Die recht schlicht mit Acrylfarben gestalteten Bilder schaffen es, den Schwung, die Bewegung und das Temperament Josephine Bakers zu vermitteln.
Fazit: Ein inspirierendes Buch, das nicht nur Wissen über das faszinierende Leben Josephine Bakers, sondern auch über ihre Zeit vermitteln. Aufgrund des teilweise recht anspruchsvollen Textes empfehle ich es nicht für Kinder ab 8, sondern eher ab 10 Jahren – oder man liest es vor, dann kann man auch gleich über problematische Stellen sprechen.

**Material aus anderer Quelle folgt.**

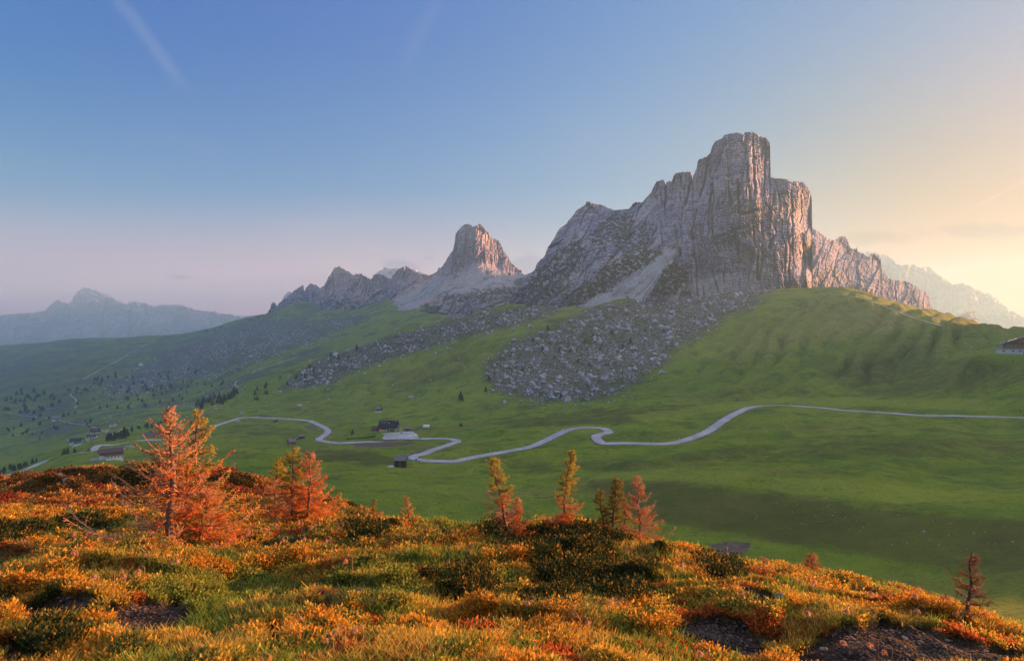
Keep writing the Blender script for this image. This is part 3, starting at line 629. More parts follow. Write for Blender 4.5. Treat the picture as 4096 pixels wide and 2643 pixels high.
def dispG(PX, PY, D):
    a = cliff(66, 300, 17, 100, 1.15, 0.0, 0.0, 0.3)(PX, PY, D); b = cliff(46, 90, 15, 140, 1.0, 0.5)(PX, PY, D)
    w = smooth(PX + (1100 - PY) * 0.2, 2560, 2720)
    scree = polymask(MG[0][1], PX, PY, 26); s2 = polymask(MG[3][1], PX, PY, 20); s3 = polymask(MG[7][1], PX, PY, 20)
    calm = 1 - 0.88 * np.maximum(np.maximum(scree, 0.6 * s2), 0.6 * s3)
    d = (a * w + b * (1 - w)) * calm
    # the deep diagonal cleft, the overhanging ledge and the notch beside the head
    def groove(x0, y0, x1, y1, wd, k):
        L = math.hypot(x1-x0, y1-y0); tx, ty = (x1-x0)/L, (y1-y0)/L
        q = (PX-x0)*tx + (PY-y0)*ty; s = np.abs((PX-x0)*ty - (PY-y0)*tx + 7*fbm(PX/40, PY/40, 3, 7))
        return k * (1 - smooth(s, 0, wd)) * smooth(q, -10, 20) * (1 - smooth(q, L-20, L+10))
    for gq in [(2770,690,2740,830,9,34),(2838,620,2800,800,9,22),(2950,720,2956,855,8,26),(2905,560,2860,700,10,10),(3010,540,3020,790,6,14),(3062,560,3056,790,6,16),(2972,530,2965,560,4,10),(2955,855,3040,840,12,16),(2665,730,2660,870,6,20),(2505,870,2510,920,4,16),(3165,760,3170,1000,8,12),(3215,960,3205,1140,8,12),(2700,900,2730,1060,9,14),(2790,830,2760,960,8,14),(2845,960,2990,900,12,12)]:
        d = d + 1.5 * groove(*gq)
    d += 1.8 * fbm(PX / 500, PY / 7.0, 3, 77) * smooth(950 - PY, 0, 200)
    return d * np.clip((BOTY(PX) - PY) / 40 + 0.15, 0.15, 1)
def BOTY(PX): return np.interp(PX, [b[0] for b in BOTG], [b[1] for b in BOTG]) + 20
relief('mountain', TOPG, BOTG, DG, ROCK, 'huge grey rock tower with a sunlit right edge and a long ridge falling to the left', step=1.5, rows=430, disp=dispG, rough=1.2, masks=MG, seed=1)
# ---- the lower ridge to its right
TOPR = [(3225,905),(3248,912),(3277,928),(3313,956),(3342,962),(3355,949),(3375,945),(3388,954),(3401,990),(3412,998),(3424,996),(3427,985),(3430,1008),(3453,1016),(3474,1029),(3484,1016),(3503,1014),(3521,1029),(3525,1058),(3529,1092),(3542,1094),(3547,1107),(3570,1123),(3609,1121),(3640,1130),(3671,1154),(3703,1167),(3716,1188),(3718,1214),(3739,1250),(3765,1272),(3790,1290)]
DR = [(3225,905,1300),(3250,1190,1060),(3250,1050,1120),(3300,1200,1080),(3400,1210,1150),(3500,1235,1200),(3650,1270,1260),(3790,1300,1330),(3300,1050,1180),(3400,1100,1230),(3370,950,1420),(3500,1100,1330),(3500,1020,1450),(3600,1180,1340),(3600,1125,1420),(3700,1220,1390),(3720,1200,1470),(3780,1280,1420),(3280,940,1320),(3390,1000,1390),(3518,1060,1430)]
relief('mountain', TOPR, [(3225,1190),(3400,1205),(3600,1260),(3790,1310)], DR, ROCK, 'jagged pinkish rock ridge descending to the right behind the grassy hill', step=1.6, rows=200, disp=cliff(40, 120, 15, 210, 1.0, 0.25), rough=1.2, seed=2,
       masks=[(2,[(3310,1060),(3330,1060),(3420,1140),(3560,1230),(3640,1270),(3520,1250),(3420,1190)],8,0.75)])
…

Patricia Hruby Powell, Christian Robinson: Josephine. Das Schillernde Leben von Josephine Baker. Aus dem amerikanischen Englisch von Alexandra Tietze-Grabec. E. A. Seemanns Bilderbande 2018. 104 Seiten, Euro 19,95, ISBN 978-3-86502404-6.
*Auf Instagram entspann sich eine kleine Diskussion. Mein Unwohlsein bezüglich der nicht eingeordneten Verwendung des N-Wortes wird nicht nur geteilt, sondern hat andere Buchblogger sogar dazu bewogen, dieses Buch gar nicht erst zu besprechen, da sie sie eben nicht in Ordnung finden, auch nicht als historisches Zitat. Eltern, die sehen, dass das Wort so ungeniert verwendet wird, könnten denken, dass es doch in Ordnung ist und den Kindern fehle, wie ich auch schon anmerkte, jeder Hinweis auf die Problematik.